*YOUR OBJECTIVE*
For each line below that includes the word "scene", make a copy.

● ● ● ●

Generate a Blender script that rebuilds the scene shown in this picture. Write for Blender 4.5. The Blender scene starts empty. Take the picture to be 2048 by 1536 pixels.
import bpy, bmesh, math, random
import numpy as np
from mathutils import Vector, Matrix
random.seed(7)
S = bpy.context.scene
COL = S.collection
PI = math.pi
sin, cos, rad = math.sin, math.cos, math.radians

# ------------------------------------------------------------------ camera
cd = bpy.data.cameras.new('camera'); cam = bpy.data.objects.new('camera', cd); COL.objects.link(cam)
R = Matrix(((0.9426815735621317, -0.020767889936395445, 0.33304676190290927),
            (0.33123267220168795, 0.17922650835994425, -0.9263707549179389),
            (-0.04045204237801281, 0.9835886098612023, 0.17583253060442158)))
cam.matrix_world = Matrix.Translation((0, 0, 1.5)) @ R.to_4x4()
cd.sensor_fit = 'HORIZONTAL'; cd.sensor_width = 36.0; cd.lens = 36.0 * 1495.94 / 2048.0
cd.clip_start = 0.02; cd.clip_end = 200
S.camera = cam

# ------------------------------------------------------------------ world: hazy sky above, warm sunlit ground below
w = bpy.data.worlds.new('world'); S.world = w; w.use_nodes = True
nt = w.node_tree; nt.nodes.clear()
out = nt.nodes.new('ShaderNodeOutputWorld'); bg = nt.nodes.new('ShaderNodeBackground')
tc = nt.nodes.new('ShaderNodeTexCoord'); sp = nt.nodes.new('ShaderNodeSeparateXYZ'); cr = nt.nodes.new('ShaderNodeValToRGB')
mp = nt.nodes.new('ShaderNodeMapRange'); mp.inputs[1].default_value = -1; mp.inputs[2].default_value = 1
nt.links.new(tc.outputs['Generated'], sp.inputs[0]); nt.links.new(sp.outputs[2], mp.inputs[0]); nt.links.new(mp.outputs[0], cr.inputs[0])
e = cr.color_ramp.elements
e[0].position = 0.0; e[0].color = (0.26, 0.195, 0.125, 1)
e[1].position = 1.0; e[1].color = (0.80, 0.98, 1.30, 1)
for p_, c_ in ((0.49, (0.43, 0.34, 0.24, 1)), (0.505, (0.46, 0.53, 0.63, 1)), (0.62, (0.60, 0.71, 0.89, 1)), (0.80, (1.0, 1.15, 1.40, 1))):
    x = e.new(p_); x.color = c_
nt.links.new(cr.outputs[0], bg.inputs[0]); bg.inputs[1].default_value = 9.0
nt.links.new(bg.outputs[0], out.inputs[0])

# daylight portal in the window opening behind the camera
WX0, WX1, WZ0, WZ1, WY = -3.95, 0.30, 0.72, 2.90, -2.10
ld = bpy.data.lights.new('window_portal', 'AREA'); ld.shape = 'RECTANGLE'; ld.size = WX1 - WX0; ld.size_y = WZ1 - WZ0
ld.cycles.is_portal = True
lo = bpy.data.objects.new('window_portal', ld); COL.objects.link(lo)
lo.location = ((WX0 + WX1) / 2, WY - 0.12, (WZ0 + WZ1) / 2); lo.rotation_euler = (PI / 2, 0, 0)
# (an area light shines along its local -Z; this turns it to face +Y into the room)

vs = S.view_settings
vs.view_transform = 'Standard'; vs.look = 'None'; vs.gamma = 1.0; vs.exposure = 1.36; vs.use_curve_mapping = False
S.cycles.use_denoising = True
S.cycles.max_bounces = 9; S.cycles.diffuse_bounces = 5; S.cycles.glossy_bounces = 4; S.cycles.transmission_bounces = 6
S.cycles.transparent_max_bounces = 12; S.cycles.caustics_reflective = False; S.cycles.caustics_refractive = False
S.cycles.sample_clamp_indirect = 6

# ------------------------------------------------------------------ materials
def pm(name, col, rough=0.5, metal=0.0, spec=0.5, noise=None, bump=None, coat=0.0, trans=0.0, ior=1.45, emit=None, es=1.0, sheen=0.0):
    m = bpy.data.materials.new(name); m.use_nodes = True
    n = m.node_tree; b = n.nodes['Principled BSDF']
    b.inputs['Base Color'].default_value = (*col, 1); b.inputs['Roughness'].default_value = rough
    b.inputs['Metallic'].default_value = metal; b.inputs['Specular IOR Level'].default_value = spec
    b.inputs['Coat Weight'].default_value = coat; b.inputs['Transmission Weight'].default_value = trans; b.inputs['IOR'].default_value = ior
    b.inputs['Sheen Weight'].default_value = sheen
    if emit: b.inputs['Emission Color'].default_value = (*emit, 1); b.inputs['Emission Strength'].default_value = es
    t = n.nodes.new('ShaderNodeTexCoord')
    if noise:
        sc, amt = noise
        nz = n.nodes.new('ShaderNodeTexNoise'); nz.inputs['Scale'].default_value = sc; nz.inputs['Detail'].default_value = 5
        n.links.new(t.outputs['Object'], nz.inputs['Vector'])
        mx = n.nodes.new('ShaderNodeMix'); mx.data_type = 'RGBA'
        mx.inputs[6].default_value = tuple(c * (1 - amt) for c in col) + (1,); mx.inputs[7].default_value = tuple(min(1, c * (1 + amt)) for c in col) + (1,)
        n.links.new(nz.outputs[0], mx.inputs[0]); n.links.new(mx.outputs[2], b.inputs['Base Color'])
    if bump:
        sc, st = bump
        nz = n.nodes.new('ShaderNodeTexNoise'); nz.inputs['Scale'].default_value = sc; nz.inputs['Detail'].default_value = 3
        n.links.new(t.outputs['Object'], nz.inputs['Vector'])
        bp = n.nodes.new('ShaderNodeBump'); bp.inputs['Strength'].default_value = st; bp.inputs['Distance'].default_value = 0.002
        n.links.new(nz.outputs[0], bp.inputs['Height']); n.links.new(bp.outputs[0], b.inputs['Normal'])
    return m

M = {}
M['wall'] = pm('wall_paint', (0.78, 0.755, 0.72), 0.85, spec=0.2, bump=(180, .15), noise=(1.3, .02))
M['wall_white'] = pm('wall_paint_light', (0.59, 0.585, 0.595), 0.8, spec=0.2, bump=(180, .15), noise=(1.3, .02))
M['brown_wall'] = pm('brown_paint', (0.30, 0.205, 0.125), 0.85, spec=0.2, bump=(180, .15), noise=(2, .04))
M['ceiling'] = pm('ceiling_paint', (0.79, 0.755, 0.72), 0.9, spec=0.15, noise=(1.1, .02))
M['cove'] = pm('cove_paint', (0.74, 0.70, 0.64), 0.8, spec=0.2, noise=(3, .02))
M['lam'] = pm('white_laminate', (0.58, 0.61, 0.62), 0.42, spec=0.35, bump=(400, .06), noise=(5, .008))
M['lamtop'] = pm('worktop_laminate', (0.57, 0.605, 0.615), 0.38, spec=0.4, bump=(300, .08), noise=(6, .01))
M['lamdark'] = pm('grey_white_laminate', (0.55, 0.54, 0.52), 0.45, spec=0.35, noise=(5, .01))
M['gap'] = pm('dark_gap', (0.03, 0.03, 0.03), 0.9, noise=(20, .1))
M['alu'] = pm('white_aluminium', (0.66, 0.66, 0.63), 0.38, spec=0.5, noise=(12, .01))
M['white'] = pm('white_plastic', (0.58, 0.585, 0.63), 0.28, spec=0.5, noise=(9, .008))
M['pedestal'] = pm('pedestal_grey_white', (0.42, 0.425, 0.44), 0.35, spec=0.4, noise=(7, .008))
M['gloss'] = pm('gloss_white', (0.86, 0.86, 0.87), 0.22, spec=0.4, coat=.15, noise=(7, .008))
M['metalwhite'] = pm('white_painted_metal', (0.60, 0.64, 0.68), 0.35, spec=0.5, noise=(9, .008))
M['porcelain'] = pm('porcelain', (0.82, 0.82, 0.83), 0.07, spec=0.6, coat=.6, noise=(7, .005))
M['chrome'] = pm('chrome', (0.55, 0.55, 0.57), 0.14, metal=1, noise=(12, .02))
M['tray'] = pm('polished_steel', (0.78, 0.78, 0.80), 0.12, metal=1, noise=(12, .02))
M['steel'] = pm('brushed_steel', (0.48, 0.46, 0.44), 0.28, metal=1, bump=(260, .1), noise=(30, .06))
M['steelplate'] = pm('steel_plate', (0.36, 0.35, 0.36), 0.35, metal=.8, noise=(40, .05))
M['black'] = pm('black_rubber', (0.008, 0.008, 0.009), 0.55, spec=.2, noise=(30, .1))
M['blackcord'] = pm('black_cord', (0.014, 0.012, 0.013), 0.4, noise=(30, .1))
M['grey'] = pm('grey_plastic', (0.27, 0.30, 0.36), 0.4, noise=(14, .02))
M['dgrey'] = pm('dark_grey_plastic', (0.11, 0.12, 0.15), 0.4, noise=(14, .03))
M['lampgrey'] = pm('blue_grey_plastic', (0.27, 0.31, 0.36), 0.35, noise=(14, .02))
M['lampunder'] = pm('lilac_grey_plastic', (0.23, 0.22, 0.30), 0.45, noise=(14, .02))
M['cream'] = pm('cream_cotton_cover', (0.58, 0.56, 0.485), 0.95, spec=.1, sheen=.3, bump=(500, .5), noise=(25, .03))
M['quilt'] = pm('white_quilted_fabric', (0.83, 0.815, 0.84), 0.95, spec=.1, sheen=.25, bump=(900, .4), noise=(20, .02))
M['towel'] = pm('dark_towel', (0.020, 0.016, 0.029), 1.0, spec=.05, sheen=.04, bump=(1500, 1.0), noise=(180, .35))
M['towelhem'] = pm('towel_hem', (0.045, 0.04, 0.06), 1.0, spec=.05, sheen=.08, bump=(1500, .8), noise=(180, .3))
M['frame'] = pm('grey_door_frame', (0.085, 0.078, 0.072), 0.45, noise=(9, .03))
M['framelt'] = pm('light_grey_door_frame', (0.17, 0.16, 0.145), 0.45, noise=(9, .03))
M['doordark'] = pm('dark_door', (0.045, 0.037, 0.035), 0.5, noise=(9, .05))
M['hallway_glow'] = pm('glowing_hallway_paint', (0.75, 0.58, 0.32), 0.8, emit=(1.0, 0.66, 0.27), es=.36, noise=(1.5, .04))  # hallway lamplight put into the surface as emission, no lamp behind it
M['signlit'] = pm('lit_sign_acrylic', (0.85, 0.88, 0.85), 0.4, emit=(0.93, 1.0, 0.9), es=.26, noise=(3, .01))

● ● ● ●

*RESULT*
Generate a Blender script that rebuilds the scene shown in this picture. Write for Blender 4.5. The Blender scene starts empty. Take the picture to be 2048 by 1536 pixels.
S = bpy.context.scene